A un journaliste qui lui demandait s’il comptait engager l’armée américaine au cas où la Chine viendrait à envahir Taiwan, Donald Trump a éludé la question. Son prédécesseur Joe Biden avait fermement répondu qu’il défendrait l’île. Que ce soit en Asie ou en Europe, l’heure est aujourd’hui à l’inquiétude chez les alliés des Etats-Unis. Pour Trump qui envisage la réduction des effectifs américains à l’étranger, il est temps que tous ces pays assurent désormais leur sécurité.
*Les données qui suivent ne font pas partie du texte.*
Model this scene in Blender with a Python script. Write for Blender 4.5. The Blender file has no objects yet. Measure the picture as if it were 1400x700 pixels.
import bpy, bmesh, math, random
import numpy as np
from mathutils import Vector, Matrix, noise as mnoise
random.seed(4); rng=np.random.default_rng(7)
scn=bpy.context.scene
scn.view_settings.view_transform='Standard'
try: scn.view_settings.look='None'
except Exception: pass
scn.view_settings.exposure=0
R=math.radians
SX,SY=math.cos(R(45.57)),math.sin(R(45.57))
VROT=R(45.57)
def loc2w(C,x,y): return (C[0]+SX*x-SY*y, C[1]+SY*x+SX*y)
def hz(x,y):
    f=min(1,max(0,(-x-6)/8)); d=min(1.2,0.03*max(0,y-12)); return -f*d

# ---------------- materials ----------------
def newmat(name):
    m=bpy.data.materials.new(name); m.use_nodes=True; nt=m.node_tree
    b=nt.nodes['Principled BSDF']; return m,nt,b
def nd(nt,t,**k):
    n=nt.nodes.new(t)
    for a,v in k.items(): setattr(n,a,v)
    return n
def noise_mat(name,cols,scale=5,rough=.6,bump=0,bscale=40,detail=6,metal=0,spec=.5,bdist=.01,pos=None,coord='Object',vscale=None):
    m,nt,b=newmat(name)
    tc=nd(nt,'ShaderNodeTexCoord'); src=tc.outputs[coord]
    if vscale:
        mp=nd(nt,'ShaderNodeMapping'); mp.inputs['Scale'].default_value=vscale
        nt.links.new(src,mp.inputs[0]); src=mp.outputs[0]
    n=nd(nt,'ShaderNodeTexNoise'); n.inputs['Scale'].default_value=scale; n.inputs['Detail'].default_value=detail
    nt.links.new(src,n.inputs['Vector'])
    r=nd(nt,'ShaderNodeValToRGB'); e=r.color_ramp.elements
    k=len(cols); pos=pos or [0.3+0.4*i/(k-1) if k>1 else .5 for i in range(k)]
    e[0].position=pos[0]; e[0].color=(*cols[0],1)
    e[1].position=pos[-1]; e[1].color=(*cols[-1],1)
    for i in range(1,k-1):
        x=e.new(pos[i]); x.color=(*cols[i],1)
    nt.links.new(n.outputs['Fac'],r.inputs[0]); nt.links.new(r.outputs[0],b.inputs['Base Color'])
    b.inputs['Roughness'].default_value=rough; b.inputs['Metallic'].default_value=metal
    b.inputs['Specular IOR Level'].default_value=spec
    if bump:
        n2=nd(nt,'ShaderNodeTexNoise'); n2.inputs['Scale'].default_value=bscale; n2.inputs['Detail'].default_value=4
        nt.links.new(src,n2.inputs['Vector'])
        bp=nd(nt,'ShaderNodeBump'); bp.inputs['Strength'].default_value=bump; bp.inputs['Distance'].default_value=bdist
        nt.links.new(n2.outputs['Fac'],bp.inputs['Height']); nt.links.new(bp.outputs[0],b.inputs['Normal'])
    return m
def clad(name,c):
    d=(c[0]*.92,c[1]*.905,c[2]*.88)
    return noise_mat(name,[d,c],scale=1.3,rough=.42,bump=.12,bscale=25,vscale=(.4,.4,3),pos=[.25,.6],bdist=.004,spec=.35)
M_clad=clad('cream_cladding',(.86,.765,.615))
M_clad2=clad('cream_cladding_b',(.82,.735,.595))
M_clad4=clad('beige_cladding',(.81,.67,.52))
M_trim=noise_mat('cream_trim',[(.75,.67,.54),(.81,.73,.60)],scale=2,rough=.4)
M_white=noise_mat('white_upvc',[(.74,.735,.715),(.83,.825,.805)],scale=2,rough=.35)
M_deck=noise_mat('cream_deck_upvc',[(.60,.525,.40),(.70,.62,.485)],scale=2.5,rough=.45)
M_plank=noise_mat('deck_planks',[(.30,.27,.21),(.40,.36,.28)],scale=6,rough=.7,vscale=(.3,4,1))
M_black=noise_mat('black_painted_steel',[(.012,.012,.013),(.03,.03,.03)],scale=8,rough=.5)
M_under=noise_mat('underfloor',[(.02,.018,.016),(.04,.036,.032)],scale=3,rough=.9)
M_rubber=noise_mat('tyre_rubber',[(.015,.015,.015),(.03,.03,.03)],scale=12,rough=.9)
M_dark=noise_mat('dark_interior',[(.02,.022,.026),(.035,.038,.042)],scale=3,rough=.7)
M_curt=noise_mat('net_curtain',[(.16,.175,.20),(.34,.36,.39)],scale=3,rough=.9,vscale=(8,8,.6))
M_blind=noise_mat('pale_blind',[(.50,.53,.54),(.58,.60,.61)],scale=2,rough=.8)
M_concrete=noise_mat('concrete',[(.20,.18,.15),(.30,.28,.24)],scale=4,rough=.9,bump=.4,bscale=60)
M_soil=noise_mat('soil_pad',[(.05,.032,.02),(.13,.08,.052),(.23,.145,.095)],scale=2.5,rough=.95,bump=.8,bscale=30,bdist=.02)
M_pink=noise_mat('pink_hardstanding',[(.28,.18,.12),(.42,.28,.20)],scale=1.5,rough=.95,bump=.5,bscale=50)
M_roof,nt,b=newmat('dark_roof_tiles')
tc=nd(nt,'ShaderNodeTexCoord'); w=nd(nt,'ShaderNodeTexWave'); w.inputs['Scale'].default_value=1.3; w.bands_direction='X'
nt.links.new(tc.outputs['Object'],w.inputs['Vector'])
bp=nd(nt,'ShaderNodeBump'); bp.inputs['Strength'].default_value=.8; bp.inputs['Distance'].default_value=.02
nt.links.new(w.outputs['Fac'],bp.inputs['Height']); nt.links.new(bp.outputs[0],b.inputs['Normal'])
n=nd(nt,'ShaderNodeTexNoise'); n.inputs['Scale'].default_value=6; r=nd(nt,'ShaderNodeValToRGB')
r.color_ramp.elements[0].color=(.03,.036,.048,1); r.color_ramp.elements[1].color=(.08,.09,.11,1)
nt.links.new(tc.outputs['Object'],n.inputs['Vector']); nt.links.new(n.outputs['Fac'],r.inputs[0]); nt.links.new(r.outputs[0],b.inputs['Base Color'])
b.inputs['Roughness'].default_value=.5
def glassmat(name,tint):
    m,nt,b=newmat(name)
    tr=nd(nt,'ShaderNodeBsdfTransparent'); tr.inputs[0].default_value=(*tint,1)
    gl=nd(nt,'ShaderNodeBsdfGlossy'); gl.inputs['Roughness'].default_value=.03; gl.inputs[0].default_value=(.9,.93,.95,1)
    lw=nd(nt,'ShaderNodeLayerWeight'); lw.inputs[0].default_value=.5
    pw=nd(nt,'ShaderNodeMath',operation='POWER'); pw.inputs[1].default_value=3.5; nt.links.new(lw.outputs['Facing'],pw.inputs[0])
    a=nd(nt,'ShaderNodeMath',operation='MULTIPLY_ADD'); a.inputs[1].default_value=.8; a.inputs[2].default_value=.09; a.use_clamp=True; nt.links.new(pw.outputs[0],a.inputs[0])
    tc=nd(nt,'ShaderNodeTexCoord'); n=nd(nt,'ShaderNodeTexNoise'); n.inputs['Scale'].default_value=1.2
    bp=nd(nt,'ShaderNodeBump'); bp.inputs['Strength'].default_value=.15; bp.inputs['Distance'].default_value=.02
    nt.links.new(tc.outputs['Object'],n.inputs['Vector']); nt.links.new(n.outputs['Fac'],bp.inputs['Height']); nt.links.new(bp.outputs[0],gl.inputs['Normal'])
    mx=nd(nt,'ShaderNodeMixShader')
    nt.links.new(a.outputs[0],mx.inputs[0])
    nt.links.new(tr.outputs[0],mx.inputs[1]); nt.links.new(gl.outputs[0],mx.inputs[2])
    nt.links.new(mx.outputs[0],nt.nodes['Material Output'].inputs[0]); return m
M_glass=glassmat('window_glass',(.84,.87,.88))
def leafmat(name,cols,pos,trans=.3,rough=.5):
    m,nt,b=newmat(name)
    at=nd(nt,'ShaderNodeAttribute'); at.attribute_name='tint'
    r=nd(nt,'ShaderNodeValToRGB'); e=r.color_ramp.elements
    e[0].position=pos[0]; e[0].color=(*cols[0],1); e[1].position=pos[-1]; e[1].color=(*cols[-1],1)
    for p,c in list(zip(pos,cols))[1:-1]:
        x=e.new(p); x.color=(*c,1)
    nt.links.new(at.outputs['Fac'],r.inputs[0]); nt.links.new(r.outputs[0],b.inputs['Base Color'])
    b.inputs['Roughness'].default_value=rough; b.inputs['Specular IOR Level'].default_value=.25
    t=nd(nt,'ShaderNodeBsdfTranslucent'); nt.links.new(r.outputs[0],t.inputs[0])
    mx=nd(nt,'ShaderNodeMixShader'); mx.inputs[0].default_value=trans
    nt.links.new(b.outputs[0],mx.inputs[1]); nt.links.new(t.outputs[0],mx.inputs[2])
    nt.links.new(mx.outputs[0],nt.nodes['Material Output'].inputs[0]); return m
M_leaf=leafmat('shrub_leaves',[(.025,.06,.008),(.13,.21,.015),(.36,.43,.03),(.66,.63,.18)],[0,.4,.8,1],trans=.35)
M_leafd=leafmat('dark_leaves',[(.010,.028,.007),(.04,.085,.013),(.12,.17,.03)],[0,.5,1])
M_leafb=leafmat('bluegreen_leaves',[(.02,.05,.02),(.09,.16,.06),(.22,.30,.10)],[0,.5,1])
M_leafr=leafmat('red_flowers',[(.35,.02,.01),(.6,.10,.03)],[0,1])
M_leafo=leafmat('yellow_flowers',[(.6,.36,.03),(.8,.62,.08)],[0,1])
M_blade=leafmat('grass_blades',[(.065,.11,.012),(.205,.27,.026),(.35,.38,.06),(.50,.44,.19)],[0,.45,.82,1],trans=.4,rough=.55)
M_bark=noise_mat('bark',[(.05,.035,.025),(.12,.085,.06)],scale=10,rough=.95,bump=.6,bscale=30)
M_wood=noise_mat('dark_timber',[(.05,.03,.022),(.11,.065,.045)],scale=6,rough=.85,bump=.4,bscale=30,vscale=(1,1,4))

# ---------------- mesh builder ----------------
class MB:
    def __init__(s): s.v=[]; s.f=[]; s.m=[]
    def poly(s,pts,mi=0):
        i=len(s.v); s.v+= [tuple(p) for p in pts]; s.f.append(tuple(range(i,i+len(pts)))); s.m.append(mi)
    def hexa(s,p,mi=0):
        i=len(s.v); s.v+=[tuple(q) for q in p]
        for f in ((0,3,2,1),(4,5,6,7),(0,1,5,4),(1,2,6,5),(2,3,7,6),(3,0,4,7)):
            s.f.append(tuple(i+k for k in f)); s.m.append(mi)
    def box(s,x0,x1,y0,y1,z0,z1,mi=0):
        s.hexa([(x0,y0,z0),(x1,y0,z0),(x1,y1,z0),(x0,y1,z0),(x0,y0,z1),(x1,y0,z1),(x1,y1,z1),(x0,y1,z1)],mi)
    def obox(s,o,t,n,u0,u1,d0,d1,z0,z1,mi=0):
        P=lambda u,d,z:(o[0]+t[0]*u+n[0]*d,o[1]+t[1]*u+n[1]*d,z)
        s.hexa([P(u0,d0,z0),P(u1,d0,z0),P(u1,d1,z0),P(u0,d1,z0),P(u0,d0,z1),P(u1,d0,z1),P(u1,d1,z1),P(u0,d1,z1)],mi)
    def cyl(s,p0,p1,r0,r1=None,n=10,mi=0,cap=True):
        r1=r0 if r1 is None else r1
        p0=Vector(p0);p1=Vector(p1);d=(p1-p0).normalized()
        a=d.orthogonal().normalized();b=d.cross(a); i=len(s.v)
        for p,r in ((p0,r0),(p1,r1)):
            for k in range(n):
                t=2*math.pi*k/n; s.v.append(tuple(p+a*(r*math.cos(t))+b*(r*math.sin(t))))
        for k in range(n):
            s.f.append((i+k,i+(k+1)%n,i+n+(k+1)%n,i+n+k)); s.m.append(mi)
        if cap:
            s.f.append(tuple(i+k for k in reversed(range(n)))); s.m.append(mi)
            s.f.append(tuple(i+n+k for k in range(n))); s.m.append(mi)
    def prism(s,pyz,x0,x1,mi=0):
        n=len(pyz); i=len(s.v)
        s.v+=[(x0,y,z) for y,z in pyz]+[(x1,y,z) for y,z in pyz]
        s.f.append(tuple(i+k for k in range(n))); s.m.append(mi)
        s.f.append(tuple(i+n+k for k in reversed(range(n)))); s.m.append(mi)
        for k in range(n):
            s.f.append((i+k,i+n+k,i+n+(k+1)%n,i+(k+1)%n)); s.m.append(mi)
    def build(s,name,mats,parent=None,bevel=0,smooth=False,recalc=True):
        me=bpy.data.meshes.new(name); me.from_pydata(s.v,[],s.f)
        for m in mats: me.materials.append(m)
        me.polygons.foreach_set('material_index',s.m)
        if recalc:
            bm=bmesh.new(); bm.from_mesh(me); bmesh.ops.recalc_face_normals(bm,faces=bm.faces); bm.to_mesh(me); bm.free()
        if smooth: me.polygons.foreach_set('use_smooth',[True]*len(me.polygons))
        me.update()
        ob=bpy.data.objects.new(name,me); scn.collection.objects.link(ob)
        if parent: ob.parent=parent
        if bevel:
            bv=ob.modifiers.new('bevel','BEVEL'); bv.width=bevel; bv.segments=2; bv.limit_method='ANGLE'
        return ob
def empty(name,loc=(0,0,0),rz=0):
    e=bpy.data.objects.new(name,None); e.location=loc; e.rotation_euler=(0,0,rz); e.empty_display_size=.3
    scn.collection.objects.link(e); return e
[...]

Trump s’est mis dans la tête d’obtenir le prix Nobel de la paix. C’est légitime pour un dirigeant, et il semble sur la bonne voie, eu égard aux accords obtenus entre l’Arménie et l’Azerbaïdjan, entre l’Inde et le Pakistan, entre la RDC et le Rwanda, entre le Cambodge et la Thaïlande. Concernant la guerre de 12 jours entre l’Iran et Israël, s’il a bien bombardé l’Iran, les hostilités ont cessé sous la pression qu’il a exercée. Ainsi Trump se vante régulièrement d'avoir arrêté cinq guerres. Mais tous ces résultats seront-ils durables ? La rapidité des accords suggère que les questions de fond n’ont pas été traitées. En fait, ces conflits semblent avoir été gelés. Il n’est pas exclu qu’une fois Trump parti de la maison blanche, ces pays entrent de nouveau en belligérance.
Si son imprévisibilité le rend menaçant, c’est seulement une perception, car Donald Trump est loin d’être un "guerrier", militairement parlant. Pendant la guerre du Vietnam, il a réussi à échapper à la mobilisation, et il s'en est plusieurs fois félicité dans ses meetings, critiquant aux passages tous les héros de guerre et les vétérans de ce conflit. Aujourd’hui c’est juste un homme d’affaires qui a prospéré dans l'immobilier, la guerre n’est pas son "truc", il veut se tenir loin du fracas des armes. Il n'est pas sûr que ce soit l’attitude appropriée quand on dirige un pays comme les Etats-Unis.